Reproduce the data exactly and drop any pictures it holds.
------------------------------------
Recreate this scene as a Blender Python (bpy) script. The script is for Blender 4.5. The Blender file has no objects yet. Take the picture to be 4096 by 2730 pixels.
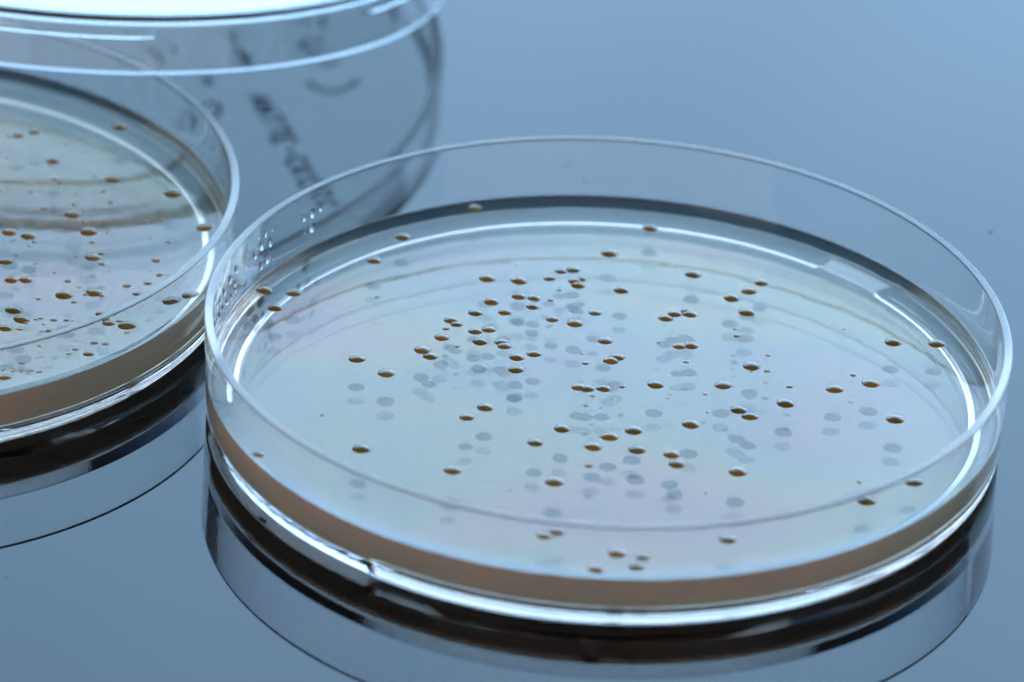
import bpy, bmesh, math, random
from mathutils import Vector, Matrix
MM = 0.001
sc = bpy.context.scene
random.seed(7)

# ------------------------------------------------------------------ camera
cam_d = bpy.data.cameras.new('camera'); cam = bpy.data.objects.new('camera', cam_d)
sc.collection.objects.link(cam); sc.camera = cam
yaw, pitch, roll = 0.0187204, 0.5079243, 0.0507456
f = Vector((math.sin(yaw)*math.cos(pitch), math.cos(yaw)*math.cos(pitch), -math.sin(pitch)))
r0 = Vector((math.cos(yaw), -math.sin(yaw), 0)); u0 = r0.cross(f)
r = math.cos(roll)*r0 + math.sin(roll)*u0; u = -math.sin(roll)*r0 + math.cos(roll)*u0
cam.matrix_world = Matrix(((r.x, u.x, -f.x, -19.4707*MM), (r.y, u.y, -f.y, -484.0556*MM), (r.z, u.z, -f.z, 278.707*MM), (0, 0, 0, 1)))
cam_d.sensor_width = 36; cam_d.lens = 4.95427627*36
cam_d.clip_start = 0.01; cam_d.clip_end = 50
cam_d.dof.use_dof = True
cam_d.dof.focus_distance = f.dot(Vector((0, 3, 4.8))*MM - cam.matrix_world.translation)
cam_d.dof.aperture_fstop = 20

# ------------------------------------------------------------------ render / exposure
sc.render.engine = 'CYCLES'
cy = sc.cycles
cy.max_bounces = 40; cy.transmission_bounces = 36; cy.glossy_bounces = 24; cy.diffuse_bounces = 3
cy.volume_bounces = 6; cy.transparent_max_bounces = 16
cy.caustics_reflective = True; cy.caustics_refractive = True
cy.sample_clamp_indirect = 8; cy.blur_glossy = 0
cy.use_denoising = True
cy.use_adaptive_sampling = False
sc.view_settings.view_transform = 'Standard'; sc.view_settings.look = 'None'
sc.view_settings.exposure = 0; sc.view_settings.gamma = 1

# ------------------------------------------------------------------ light: a dark room with one big blue window
w = bpy.data.worlds.new('World'); sc.world = w; w.use_nodes = True
bg = w.node_tree.nodes['Background']; bg.inputs[0].default_value = (1.0, 0.97, 0.95, 1); bg.inputs[1].default_value = 0.045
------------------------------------
> [Output of the task]:
Recreate this scene as a Blender Python (bpy) script. The script is for Blender 4.5. The Blender file has no objects yet. Take the picture to be 4096 by 2730 pixels.
import bpy, bmesh, math, random
from mathutils import Vector, Matrix
MM = 0.001
sc = bpy.context.scene
random.seed(7)

# ------------------------------------------------------------------ camera
cam_d = bpy.data.cameras.new('camera'); cam = bpy.data.objects.new('camera', cam_d)
sc.collection.objects.link(cam); sc.camera = cam
yaw, pitch, roll = 0.0187204, 0.5079243, 0.0507456
f = Vector((math.sin(yaw)*math.cos(pitch), math.cos(yaw)*math.cos(pitch), -math.sin(pitch)))
r0 = Vector((math.cos(yaw), -math.sin(yaw), 0)); u0 = r0.cross(f)
r = math.cos(roll)*r0 + math.sin(roll)*u0; u = -math.sin(roll)*r0 + math.cos(roll)*u0
cam.matrix_world = Matrix(((r.x, u.x, -f.x, -19.4707*MM), (r.y, u.y, -f.y, -484.0556*MM), (r.z, u.z, -f.z, 278.707*MM), (0, 0, 0, 1)))
cam_d.sensor_width = 36; cam_d.lens = 4.95427627*36
cam_d.clip_start = 0.01; cam_d.clip_end = 50
cam_d.dof.use_dof = True
cam_d.dof.focus_distance = f.dot(Vector((0, 3, 4.8))*MM - cam.matrix_world.translation)
cam_d.dof.aperture_fstop = 20

# ------------------------------------------------------------------ render / exposure
sc.render.engine = 'CYCLES'
cy = sc.cycles
cy.max_bounces = 40; cy.transmission_bounces = 36; cy.glossy_bounces = 24; cy.diffuse_bounces = 3
cy.volume_bounces = 6; cy.transparent_max_bounces = 16
cy.caustics_reflective = True; cy.caustics_refractive = True
cy.sample_clamp_indirect = 8; cy.blur_glossy = 0
cy.use_denoising = True
cy.use_adaptive_sampling = False
sc.view_settings.view_transform = 'Standard'; sc.view_settings.look = 'None'
sc.view_settings.exposure = 0; sc.view_settings.gamma = 1

# ------------------------------------------------------------------ light: a dark room with one big blue window
w = bpy.data.worlds.new('World'); sc.world = w; w.use_nodes = True
bg = w.node_tree.nodes['Background']; bg.inputs[0].default_value = (1.0, 0.97, 0.95, 1); bg.inputs[1].default_value = 0.045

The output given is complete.